Hablar de corrupción en estos tiempos pareciera ser redundante y un tema común para quienes solemos opinar sobre los temas de la política nacional. Sin embargo, pocos hemos comentado sobre lo peligroso y riesgoso que la perversión de la actividad pública y gubernamental implica para la realidad de la nación.

Corromper el servicio público trae implicaciones que van más allá de la indignación por el enriquecimiento desmedido y grotesco de políticos profesionales. La corrupción trae una cadena casi interminable de repercusiones que perjudican directamente a la sociedad, que van desde la deficiencia en los servicios públicos hasta la abdicación de las instituciones a intereses funestos y ajenos al bienestar general, porque en todos los casos, existe una sumisión del poder público a intereses ajenos a los de la sociedad.

El servidor público que corrompe su función dramáticamente deja de serlo para convertirse en un empleado de quienes pretenden obtener un lucro indebido del hecho; porque someten el poder que les es conferido a intereses distintos al bienestar de la sociedad a la que sirven y, con eso, se merma la fuerza gubernamental pues pasa de ser un instrumento útil para la sociedad a una herramienta de intereses individuales.

El poder público, para serlo, eminentemente debe tener esa característica de supremacía, jamás debe someterse a nada más que a la Constitución y a las leyes que de ella emanan, porque son la voluntad de la gente plasmada en un pacto fundacional que regula la forma en que se organizan para lograr el bienestar general. Por tanto, es posible afirmar que su finalidad esencial es proteger a la población del Estado, por lo que debe estar por encima de cualquier interés individual o de grupo. Si se llega a someter a alguno —o algunos— su obligación de fungir como mecanismo que equilibre las desigualdades deja de existir y, por tanto, se pervierte su naturaleza y cesa su utilidad social.

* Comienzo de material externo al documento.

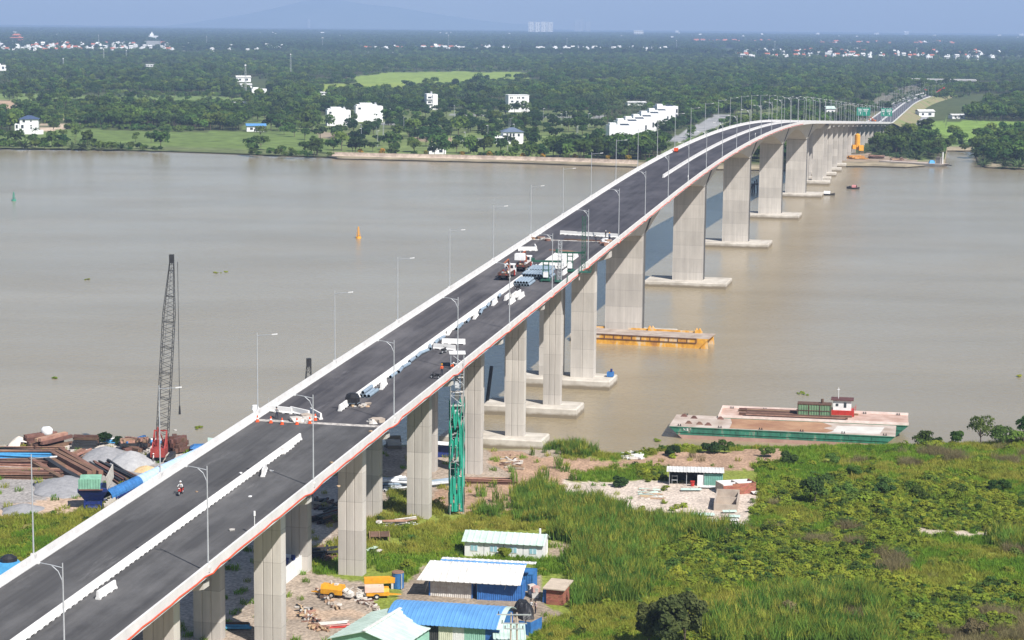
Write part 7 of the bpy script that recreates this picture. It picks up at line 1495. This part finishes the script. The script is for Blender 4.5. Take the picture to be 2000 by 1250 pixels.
for x0, x1, yt, lab in ((1122, 1130, 40, 'left spire of the grey tower group on the horizon'), (1131, 1139, 38, 'tallest of the grey tower group on the horizon'), (1143, 1153, 43, 'right tower of the grey group on the horizon')): slab(x0, x1, 62, yt, lab, m=grey_b, dz=60)
slab(787, 813, 57.5, 48.5, 'dark box building on the horizon below the hill', 'building', M('dark_wall', (.1, .11, .13), rough=.8), 60, name='office_building'); t, w, h, s = slab(1238, 1256, 72, 61, 'pale building with a thin mast on the horizon right of the towers', 'building', grid=(4, 3), name='office_building'); mb = MB(); mb.tube((0, 0, h), (0, 0, h + 20 * s), .8, .3); mb.build('mast', steel_g, t)
t, w, h, s = slab(292, 308, 82, 72, 'white building with small dome tower at upper left', 'building', name='church'); mb = MB(); mb.box((-w * .2, 0, h + 2), (w * .4, 10, 10)); mb.tube((-w * .2, 0, h + 6), (-w * .2, 0, h + 14), 4, .5); mb.build('tower', hw_, t); slab(288, 312, 97, 83, 'grey large building below the domed one at upper left', 'building', grey_b, name='office_building')
q = G(33, 84, 3.); s = q.y / 4046; t = T('pagoda', 'red tiered pagoda roof at the upper left edge', 'pagoda', q)
for i, (w, z) in enumerate(((32, 0), (24, 5), (14, 10))): mb = MB(); mb.box((0, 0, z * s + 3), (w * s * .7, 20, 4 * s)); mb.build('wall', M('tan_render', (.6, .5, .38)), t); mb = MB(); mb.loft([[(x * w * s / 2, y, z * s + 5 + 2 * s) for x, y in ((-1, -18), (1, -18), (1, 18), (-1, 18))], [(x * w * s / 4, y * .4, (z + 5) * s + 5) for x, y in ((-1, -18), (1, -18), (1, 18), (-1, 18))]]); mb.build('roof', M('red_tiles'), t)
t, w, h, s = slab(601, 606, 56, 38, 'tall pale chimney on the horizon before the hill', 'chimney', grey_b, 20, name='chimney')
for i, (x, yb, yt, lab) in enumerate(((193, 96, 70, 'thin mast above the upper left village'), (203, 126, 98, 'white thin mast in the left woods'), (247, 118, 100, 'short mast left of the church'), (568, 150, 108, 'tall thin mast with white top in the left woods'), (630, 101, 75, 'pylon with cross bar at the left of the middle'), (480, 190, 130, 'mast with round tank by the white house'), (876, 101, 70, 'lattice mast in the middle distance'), (1107, 100, 77, 'small lattice mast beyond the middle village'), (404, 95, 72, 'faint mast between the villages at upper left'), (1513, 106, 82, 'mast above the smoky village'), (1321, 100, 80, 'mast over the woods behind the bridge crest'), (124, 133, 116, 'thin mast at the upper left woods'), (1790, 118, 95, 'mast above the right village edge'))):
    q = G(x, yb, 2); s = q.y / 4046; t = T('radio_mast', lab, 'mast', q); h = (yb - yt) * s + 2; mb = MB(); lattice(mb, (0, 0, 0), (0, 0.01, h), 1.4, .5, 12, .1); mb.build('lattice', steel_g, t); mb = MB(); mb.box((0, 0, h - 1), (5 if 'cross' in lab else 1.6, 1, 1.4)); mb.build('top', white_p, t)
# street lamps of the villa plots
mb0 = None
for i in range(26):
    x, y = random.uniform(650, 1170), random.uniform(228, 296); q = G(x, y, 1.4)
    if mb0 is None:
        mb0 = T('park_lamp', 'thin white lamp post among the trees of the villa plots', 'lamp post', q, 0, 'lamp posts of the villa plots'); mb = MB(); mb.tube((0, 0, 0), (0, 0, 10.5), .16, .1, n=5); mb.build('pole', steel_g, mb0); mb = MB(); mb.box((.7, 0, 10.4), (1.6, .3, .2)); mb.build('lamp_head', white_p, mb0); kids(mb0)
    else: dup(mb0, q, random.uniform(0, 6))

# ---------------------------------------------------------------- the road beyond the bridge
ts = stations(T1 + .05, TE, 14)
emb = M('embankment_grass', (.16, .2, .06), (.26, .2, .12), scale=.05, rough=.95, detail=8)
mb = MB(); mb.loft([[B(t, r, 0, z=z if z is not None else road(t) - .06) for r, z in ((-24, 1.3), (-11.5, None), (11.5, None), (24 if t < 1900 else 20, 1.3))] for t in ts], close=False); tag(mb.build('embankment', emb), kind='structure')
mb = MB(); mb.loft([[B(t, r, .0) for r in (-9.6, 9.6)] for t in ts], close=False); tag(mb.build('far_road', M('far_asphalt', (.1, .1, .11), (.08, .08, .09), scale=.05), None), kind='structure')
for s_ in (-1, 0, 1):
    mb = MB(); mb.loft([[B(t, s_ * 10 + r, z) for r, z in (((-.35, 0), (-.25, 1.1), (.25, 1.1), (.35, 0)) if s_ == 0 else ((-.25, 0), (-.2, .9), (.2, .9), (.25, 0)))] for t in ts]); tag(mb.build('road_barrier', white_c), ('white barrier along the left edge of the far embankment road', 'tall white median of the far embankment road', 'white barrier along the right edge of the far embankment road')[s_ + 1], 'barrier')
t_, r_ = 1640, 0; sg = M('sign_green', (.02, .3, .19), rough=.5)
for x0, lab, tt in ((-13, 'large green direction sign with white lettering over the left lanes', 1560), (1.5, 'green direction sign with white lettering over the right lanes', 1600)):
    q = B(tt, x0 + 5.2, .0); t = T('road_sign', lab, 'sign', q, -head(tt)); mb = MB(); mb.box((0, 0, 8.2), (10 if x0 < 0 else 8.5, .25, 6)); mb.build('panel', sg, t); mb = MB()
    for x in (-3.4, 3.4): mb.tube((x, .25, 0), (x, .25, 10.6), .2, n=6)
    mb.build('post', steel_g, t); mb = MB()
    for i, (x, w, z) in enumerate(((-2.6, 2.6, 9.9), (1.8, 4, 9.9), (-2.4, 2.2, 8.7), (1.6, 3, 8.7))): mb.box((x, -.16, z), (w, .06, .6))
    for x in (-2.2, 2.2): mb.box((x, -.16, 6.7), (.4, .06, 1.2)); mb.add([(x - .6, -.19, 7.2), (x + .6, -.19, 7.2), (x, -.19, 8.)], [(0, 1, 2)])
    mb.build('lettering', white_p, t)
q = G(1784, 168, 1.5); q2 = G(1902, 170, 1.5); d = q2 - q; t = T('overpass', 'white concrete overpass crossing behind the far end of the road', 'overpass', q, math.atan2(d.y, d.x)); L = d.length
mb = MB(); mb.box((L / 2, 0, 8.6), (L + 6, 9, 1.4)); mb.box((L / 2, -4.6, 9.7), (L + 6, .3, 1.6)); mb.build('deck', white_c, t)
for u in (.02, .33, .62, .97): mb = MB(); mb.box((L * u, 0, 4), (3.5, 5, 8)); mb.build('pier', girder, t)
# works at the right far shore
q = G(1672, 300, 1.5); t = T('batching_plant', 'yellow batching plant with silo and grey cylinder beside the far piers', 'plant', q, .1)
mb = MB(); mb.tube((.6, 0, 4.2), (.6, 0, 11.6), 1.7, n=14); mb.tube((.6, 0, 11.6), (.6, 0, 12.5), 1.7, .5, n=14); mb.tube((.6, 0, 2.4), (.6, 0, 4.2), .5, 1.7, n=14); mb.build('silo', yellow_p, t); mb = MB(); mb.tube((-3.6, 1, 1), (-3.6, 1, 11.5), 1.2, n=12); mb.build('cylinder', dirt_w, t); mb = MB(); mb.box((2.6, -1, 3.6), (3.0, 3, 3.4)); mb.box((-1.6, -.6, 4.2), (2.2, 2, 2.6)); mb.build('mixer_house', yellow_p, t)
mb = MB()
for x in (-1, 2.2, 4):
    for y in (-1.6, 1.4): mb.box((x, y, 1.3), (.3, .3, 2.8))
mb.bar((-2.5, -1, 6), (-.5, -1, 3), .4); mb.build('frame', rust_pale, t)
def gz(x, y, d=1.5): return 1.5
heap(34, G(1672, 310, 1.5), 7, 9, .28, .2, [yellow_p, M('faded_orange', (.6, .3, .08), rough=.8), rust_pale], 'steel_beam', 'orange beam in the jumble below the yellow batching plant', 'orange beams below the plant', 'beam', 3, .7, 'box')
heap(40, G(1712, 309, 1.5), 9, 9, .26, -.15, [rust, rust_pale, rust, dirt_w], 'steel_beam', 'rusty beam in the jumble along the right far shore', 'rusty beams on the right far shore', 'beam', 3, .6, 'box')
heap(18, G(1752, 313, 1.5), 5, 7, .25, -.15, [rust_pale, wood, rust], 'steel_beam', 'pale rusty beam beside the far concrete pontoon', 'beams by the far pontoon', 'beam', 2, .6, 'box')
a = G(1716, 320, 0); b = G(1838, 327, 0); d = b - a; L = d.length; t = T('pontoon', 'long grey concrete pontoon lying at the right far shore', 'pontoon', a, math.atan2(d.y, d.x)); mb = MB(); hull_box(mb, L, 9, -.8, 1.7, 2); mb.build('hull', M('grey_hull', (.34, .32, .29), (.25, .23, .21), scale=.3, rough=.9), t); mb = MB(); mb.box((L / 2, 4.5, 1.74), (L - .2, 8.8, .08)); mb.build('deck', deck_pale, t)
mb = MB(); mb.box((L * .9, 5, 3.6), (3, 2.6, 3.6)); mb.box((L * .9, 5, 5.5), (3.6, 3.2, .25)); mb.build('cabin', M('grey_cabin', (.3, .27, .25), rough=.8), t); mb = MB(); mb.tube((L * .955, 5, 1.7), (L * .955, 5, 8.5), .35, n=8); mb.build('post', white_p, t); mb = MB(); mb.bar((L, 4, 1.4), (L + 5, 3.4, 1.2), .5); mb.build('boom', dark, t)
mb = MB(); mb.box((0, 0, .9), (3.6, 3, 1.8), tap=.7); p = t.location + Matrix.Rotation(t.rotation_euler.z, 3, 'Z') @ Vector((L * .8, 4, 1.76)); tag(mb.build('tarpaulin_stack', lblue, None, p), 'bright blue tarpaulin stack on the far pontoon', 'tarpaulin')
q = G(1822, 190, 1.5); t = T('crane', 'red crane jib lying across the earthworks by the far road', 'crane', q, .2); mb = MB(); mb.box((0, 0, 1.6), (4, 3, 2.4)); mb.build('body', red_p, t); mb = MB(); lattice(mb, (0, 0, 2.5), (14, .5, 11), 1.4, .8, 12, .2); lattice(mb, (0, 0, 2.5), (-10, .5, 9), 1.2, .8, 9, .2); mb.build('jib', red_p, t)
for a, b, lab in ((1474, 374, 'black timber dolphin standing in the water behind the third tall pier'), (1524, 346, 'dark rusty frame in the water behind the fifth tall pier')):
    q = G(a, b, 0); t = T('mooring_dolphin', lab, 'mooring', q); mb = MB()
    for x, y in ((-1, -1), (1, -1), (0, 1), (-1.6, .5)): mb.tube((x * 1.3, y * 1.3, -1), (x * .8, y * .8, 5 + x), .35, n=7)
    mb.build('pile', dark, t); mb = MB(); mb.box((0, 0, 3.6), (3.4, 2.4, .5)); mb.build('platform', dark, t)
t = T('pump_set', 'small blue pump set at the right end of the near river pile cap', 'pump', B(449.5, 9.6, z=2.2), -TH); mb = MB(); mb.box((0, 0, .5), (1.4, 1.6, 1.0)); mb.build('body', blue_p, t); mb = MB(); mb.tube((.2, 0, 1), (.2, 0, 1.7), .25); mb.build('motor', navy, t)
for tt in (1091.5, 1131.5): pass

De este modo, podemos afirmar que la grave consecuencia de la corrupción es que somete el gran poder que le es conferido a las instituciones gubernamentales a intereses egoístas y, en la mayoría de las ocasiones, sumamente funestos para el tejido social, principalmente porque se aleja de su función primordial de brindar seguridad a la población, ya que deja de brindar esos equilibrios que generan la equidad que es fundamental para que se pueda desarrollar plenamente la libertad.

Por ello es por lo que la corrupción gubernamental debe ser prevenida y sancionada de forma ejemplar. De nada sirve satanizar y banalizar al servicio público o alentar y atizar el encono social generado por el enriquecimiento desmedido de funcionarios y políticos, sin que se observe el grave daño que ocasiona al Estado, pues su proliferación implica una abdicación tácita de sus obligaciones fundamentales de seguridad y certeza.

La lucha contra la corrupción debe tener como finalidad primordial la salvaguarda de la función pública y no, como se ha puesto de moda, la simple sanción a quienes se enriquecen abusando del poder o depauperando la función pública como venganza ante la existencia de ese hecho social tan complejo. Mientras la revancha sea la que guíe los esfuerzos para prevenirla y combatirla, la lucha será inútil e infructuosa y, por el contrario, se seguirá generando un caldo de cultivo ad hoc para su proliferación.